Son Raw is writing this from Dublin over a cup of tea.
First up, a big shout out to everyone at Boxed in London for the warm welcome when I visited their night. As a fan of this music, that was a tremendous experience and it was great to hear those tunes played the way they were meant to be. More than ever, I’m sure in my comparison when I mention it alongside nights like Low End Theory, DMZ and Metalheads. If you follow this column and live in or visit London, it’s an absolutely essential destination. Now onto some new music…
The biggest release of the past couple of weeks, Grime-wise, is undoubtedly North London producer Dark0’s Sin EP on Lost Codes. Building hype through hyper-melodic Bandcamp mixtapes, a banging war dub and a worldview forged of equal parts video games and street life, Dark0 is a perfect fit for Lost Codes – of the oldschool but unafraid to push things forward.
Sin is undoubtedly his best work yet, and lead track Chaos is already tearing up radio sets through its combination of gothic stateliness and dread tension, pitting synthesized arpeggios against digital accordions. The results call to mind classic darkside anthems like Skream’s Midnight Request Line, but with the full emphasis on melody. Second track Phobos is just as strong, rescuing Danny Weed’s camera clicks from producers who’d re-imagined them as bougie fashion-runway sounds instead of paranoid street sonics, and that’s before Filter Dread remixes into a harder, more percussive funk for added edge. Throw in the emotional Jinn as a finisher and you’ve got a rare EP that’s just as ready for the club as it is for a walk back from it. Oh, and in case you think he’s playing with the video game thing, check out his remix of Chrono Trigger’s Gaia them floating around in sets by Murlo and Mumdance – straight fire.
Speaking of Murlo, he headlined the aforementioned Boxed night and man, what a set.
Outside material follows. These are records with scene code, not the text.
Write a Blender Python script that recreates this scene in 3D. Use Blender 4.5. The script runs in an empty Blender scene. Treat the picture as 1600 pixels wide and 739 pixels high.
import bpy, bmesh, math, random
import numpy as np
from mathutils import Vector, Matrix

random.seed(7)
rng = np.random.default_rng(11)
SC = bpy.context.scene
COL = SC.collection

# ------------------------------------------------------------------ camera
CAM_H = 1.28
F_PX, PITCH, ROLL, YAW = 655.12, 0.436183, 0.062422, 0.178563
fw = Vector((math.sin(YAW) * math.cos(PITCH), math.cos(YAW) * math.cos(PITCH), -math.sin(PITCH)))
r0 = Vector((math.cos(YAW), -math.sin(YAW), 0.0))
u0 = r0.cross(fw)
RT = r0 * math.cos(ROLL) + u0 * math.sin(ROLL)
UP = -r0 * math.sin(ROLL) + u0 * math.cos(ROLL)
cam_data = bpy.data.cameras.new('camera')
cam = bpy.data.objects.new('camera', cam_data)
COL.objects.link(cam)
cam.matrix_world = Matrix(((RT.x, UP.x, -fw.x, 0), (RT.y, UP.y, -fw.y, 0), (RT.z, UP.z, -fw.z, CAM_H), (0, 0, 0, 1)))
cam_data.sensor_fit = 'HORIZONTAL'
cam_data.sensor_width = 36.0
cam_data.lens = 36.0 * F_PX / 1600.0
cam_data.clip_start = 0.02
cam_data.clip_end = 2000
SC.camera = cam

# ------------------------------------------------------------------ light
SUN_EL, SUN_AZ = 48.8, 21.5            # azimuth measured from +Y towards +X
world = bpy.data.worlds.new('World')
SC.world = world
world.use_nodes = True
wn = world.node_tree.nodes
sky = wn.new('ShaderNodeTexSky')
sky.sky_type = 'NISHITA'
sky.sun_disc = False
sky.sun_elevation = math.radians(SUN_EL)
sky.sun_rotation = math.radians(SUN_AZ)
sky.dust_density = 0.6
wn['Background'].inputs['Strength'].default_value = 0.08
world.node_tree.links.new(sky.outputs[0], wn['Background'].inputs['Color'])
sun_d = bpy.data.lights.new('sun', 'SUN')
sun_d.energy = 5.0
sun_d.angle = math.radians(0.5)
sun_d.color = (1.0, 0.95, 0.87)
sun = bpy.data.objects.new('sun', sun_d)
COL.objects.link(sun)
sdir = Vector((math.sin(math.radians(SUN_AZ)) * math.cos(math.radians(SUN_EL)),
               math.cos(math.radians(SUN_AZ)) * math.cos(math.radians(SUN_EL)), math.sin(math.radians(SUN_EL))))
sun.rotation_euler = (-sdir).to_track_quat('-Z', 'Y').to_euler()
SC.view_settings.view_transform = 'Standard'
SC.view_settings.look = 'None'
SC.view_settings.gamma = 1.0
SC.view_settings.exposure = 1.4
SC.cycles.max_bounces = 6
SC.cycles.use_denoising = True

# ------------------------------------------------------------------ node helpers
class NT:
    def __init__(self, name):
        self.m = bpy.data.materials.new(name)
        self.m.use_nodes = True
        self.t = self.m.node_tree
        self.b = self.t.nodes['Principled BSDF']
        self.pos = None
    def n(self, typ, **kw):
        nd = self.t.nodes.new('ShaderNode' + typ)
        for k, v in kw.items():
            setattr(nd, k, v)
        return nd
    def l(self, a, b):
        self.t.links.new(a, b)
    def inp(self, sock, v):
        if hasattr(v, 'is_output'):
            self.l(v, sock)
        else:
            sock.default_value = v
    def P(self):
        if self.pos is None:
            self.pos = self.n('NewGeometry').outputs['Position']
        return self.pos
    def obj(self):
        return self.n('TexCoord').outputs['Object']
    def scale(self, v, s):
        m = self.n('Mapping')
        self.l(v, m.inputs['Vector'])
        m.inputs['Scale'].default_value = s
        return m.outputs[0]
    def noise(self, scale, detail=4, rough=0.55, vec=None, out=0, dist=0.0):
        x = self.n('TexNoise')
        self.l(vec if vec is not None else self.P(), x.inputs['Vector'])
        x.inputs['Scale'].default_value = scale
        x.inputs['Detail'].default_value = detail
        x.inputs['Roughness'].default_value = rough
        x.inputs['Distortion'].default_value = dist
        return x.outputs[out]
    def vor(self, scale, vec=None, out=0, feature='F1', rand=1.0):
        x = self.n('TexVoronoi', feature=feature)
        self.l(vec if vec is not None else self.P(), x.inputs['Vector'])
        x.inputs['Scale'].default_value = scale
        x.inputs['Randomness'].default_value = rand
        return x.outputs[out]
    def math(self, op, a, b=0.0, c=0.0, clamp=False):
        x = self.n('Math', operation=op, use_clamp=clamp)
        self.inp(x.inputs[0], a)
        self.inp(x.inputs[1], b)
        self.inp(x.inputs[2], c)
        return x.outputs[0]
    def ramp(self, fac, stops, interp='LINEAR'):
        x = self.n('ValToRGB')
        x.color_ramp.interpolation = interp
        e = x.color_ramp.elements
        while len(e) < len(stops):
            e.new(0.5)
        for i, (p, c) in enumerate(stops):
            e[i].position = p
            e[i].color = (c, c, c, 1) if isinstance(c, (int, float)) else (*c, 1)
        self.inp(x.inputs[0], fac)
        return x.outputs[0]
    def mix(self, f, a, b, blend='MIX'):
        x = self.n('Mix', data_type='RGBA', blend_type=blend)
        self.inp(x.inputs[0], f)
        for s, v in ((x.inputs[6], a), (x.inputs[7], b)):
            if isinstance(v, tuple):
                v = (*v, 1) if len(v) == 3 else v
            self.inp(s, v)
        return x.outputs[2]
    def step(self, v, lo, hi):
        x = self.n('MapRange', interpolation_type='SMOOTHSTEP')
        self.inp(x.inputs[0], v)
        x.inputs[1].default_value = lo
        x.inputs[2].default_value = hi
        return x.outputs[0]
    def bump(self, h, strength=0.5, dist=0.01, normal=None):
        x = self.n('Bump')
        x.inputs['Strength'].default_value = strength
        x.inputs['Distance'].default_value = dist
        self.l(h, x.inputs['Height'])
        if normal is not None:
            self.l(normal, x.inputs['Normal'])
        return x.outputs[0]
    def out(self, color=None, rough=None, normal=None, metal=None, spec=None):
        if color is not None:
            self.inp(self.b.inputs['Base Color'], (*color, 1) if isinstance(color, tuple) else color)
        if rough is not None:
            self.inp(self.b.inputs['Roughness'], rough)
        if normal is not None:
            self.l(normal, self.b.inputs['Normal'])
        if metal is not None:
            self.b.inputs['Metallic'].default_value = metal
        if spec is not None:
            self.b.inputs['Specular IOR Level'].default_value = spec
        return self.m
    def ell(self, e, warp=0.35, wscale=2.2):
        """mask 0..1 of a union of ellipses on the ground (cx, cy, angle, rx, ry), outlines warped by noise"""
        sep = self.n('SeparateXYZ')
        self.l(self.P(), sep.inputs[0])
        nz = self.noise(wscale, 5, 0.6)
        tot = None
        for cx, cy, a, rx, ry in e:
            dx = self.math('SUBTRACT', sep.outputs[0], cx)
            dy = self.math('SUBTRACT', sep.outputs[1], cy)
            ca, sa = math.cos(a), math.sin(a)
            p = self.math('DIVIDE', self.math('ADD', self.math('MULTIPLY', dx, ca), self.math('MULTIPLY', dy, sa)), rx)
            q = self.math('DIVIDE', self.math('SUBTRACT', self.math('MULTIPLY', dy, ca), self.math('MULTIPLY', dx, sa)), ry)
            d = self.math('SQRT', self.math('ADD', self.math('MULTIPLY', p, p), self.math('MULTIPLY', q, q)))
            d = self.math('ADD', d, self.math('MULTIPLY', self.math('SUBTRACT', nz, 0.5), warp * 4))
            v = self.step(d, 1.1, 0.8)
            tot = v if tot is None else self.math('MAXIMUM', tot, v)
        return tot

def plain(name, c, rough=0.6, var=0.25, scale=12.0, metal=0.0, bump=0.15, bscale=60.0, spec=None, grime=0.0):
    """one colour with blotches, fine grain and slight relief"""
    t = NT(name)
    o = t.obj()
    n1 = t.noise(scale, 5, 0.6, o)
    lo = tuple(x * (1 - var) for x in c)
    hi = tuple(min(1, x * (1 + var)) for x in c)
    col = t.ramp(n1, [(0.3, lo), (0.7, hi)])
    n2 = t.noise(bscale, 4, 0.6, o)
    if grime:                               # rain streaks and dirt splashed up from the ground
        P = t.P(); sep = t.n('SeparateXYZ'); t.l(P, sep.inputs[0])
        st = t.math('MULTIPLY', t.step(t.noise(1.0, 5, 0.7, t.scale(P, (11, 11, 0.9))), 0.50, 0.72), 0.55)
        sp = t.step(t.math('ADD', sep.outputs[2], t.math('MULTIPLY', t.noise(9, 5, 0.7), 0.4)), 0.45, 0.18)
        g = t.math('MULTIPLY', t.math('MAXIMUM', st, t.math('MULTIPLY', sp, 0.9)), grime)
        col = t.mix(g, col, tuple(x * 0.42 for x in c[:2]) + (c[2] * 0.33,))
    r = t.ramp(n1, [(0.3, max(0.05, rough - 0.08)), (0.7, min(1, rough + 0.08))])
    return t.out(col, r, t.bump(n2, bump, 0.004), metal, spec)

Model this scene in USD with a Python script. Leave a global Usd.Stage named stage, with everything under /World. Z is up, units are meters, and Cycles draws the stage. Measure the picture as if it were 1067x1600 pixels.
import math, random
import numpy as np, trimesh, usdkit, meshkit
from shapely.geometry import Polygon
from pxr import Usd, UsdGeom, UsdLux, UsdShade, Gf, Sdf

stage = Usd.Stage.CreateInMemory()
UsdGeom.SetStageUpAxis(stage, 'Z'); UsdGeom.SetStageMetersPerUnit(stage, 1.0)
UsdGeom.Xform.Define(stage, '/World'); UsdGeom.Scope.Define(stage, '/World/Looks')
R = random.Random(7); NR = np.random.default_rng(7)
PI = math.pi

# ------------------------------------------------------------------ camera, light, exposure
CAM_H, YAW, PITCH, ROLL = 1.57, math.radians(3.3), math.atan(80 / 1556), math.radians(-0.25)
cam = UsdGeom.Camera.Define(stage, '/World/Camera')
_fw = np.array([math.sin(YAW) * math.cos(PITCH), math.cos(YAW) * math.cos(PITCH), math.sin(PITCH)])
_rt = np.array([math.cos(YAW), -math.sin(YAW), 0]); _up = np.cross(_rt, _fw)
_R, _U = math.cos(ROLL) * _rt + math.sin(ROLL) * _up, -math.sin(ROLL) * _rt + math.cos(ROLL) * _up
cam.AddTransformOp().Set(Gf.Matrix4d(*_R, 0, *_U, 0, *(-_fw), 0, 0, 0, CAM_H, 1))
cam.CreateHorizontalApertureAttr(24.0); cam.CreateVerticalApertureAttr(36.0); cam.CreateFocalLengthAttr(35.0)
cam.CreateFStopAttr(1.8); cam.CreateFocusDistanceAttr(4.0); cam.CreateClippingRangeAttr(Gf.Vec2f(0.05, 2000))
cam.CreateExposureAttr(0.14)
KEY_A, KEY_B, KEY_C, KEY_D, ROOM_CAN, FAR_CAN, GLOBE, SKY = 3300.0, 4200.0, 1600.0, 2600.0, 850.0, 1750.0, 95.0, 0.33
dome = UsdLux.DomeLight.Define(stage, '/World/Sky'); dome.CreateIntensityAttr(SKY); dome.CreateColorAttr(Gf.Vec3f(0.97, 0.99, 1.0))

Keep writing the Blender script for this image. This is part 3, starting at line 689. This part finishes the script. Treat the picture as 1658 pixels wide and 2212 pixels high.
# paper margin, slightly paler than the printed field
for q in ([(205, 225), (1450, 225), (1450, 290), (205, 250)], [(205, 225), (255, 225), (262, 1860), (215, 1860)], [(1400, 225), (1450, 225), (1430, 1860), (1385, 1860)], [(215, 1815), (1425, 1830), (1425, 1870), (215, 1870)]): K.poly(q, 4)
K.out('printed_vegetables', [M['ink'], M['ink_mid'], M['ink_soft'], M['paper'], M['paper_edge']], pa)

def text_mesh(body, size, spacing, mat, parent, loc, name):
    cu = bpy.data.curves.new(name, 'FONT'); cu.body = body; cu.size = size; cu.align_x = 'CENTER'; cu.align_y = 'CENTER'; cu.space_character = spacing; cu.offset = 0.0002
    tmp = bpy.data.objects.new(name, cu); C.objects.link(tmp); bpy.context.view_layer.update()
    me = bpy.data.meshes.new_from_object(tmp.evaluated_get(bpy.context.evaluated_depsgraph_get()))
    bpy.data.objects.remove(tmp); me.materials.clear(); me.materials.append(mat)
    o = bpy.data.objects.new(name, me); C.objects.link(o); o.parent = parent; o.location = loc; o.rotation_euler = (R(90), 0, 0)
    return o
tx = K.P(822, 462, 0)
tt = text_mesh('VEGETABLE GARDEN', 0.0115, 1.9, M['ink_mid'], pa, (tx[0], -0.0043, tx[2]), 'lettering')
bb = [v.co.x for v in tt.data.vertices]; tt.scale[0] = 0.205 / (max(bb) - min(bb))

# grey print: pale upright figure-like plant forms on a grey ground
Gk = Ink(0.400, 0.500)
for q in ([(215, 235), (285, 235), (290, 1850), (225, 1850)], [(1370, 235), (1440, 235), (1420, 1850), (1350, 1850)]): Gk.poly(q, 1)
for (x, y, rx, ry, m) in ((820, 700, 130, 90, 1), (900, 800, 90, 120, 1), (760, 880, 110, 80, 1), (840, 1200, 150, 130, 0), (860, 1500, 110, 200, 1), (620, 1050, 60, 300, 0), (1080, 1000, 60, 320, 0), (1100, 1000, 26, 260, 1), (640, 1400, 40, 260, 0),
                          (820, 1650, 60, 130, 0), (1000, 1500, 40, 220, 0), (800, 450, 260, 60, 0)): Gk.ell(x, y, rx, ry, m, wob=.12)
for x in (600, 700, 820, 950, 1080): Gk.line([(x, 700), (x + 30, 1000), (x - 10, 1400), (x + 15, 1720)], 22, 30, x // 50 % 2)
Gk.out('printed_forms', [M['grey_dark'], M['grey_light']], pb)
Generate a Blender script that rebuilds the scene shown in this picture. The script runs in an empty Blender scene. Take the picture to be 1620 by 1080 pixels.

It’s impossible to pick a single best moment given the talent on display throughout the night, but when his take on Rhythm and Slags dropped, the entire room lost it. He’s also delivered a banging remix of TRC’s You & Me on Crazylegs. While the original is a fantastic vocal Garage cut that I’d recommend to anyone who enjoyed DJ Q’s Ineffable album, this revised version stands as further proof that no one is touching Murlo right now in terms of tear-jerker melodies. Since he perfected a signature sound palette equal parts Asian tuning and early aughts R&B, he’s become an increasingly in demand commodity, guest mixing on BBC1Extra, collaborating with JT the Goon for a forthcoming EP and appearing in countless mixes. Based on this track however, adding a cooing vocal to his post-Timbaland/Neptunes sound just might be nitro to glycerine. More please.
On the reissue tip, Night Slugs and Fade to Mind have re-released late 90s Tribal/Vogue anthem Icy Lake for those of us who would probably feel at least a little socially awkward at a Ball, and I have to thank them for it – the track is fantastic. Backed by an arsenal of remixes, the original cut nevertheless steals the show and proves to be infinitely adaptable outside of its original context. Check out the documentary above for more.
Finally, some mixes and radio shows you might have missed: Hyperdub’s DJ Rashad tribute, Mumdance, Novelist and Butterz, Faze Miyake and Dark0, Dusk & Blackdown, Keysound, and Slackk and OilGang.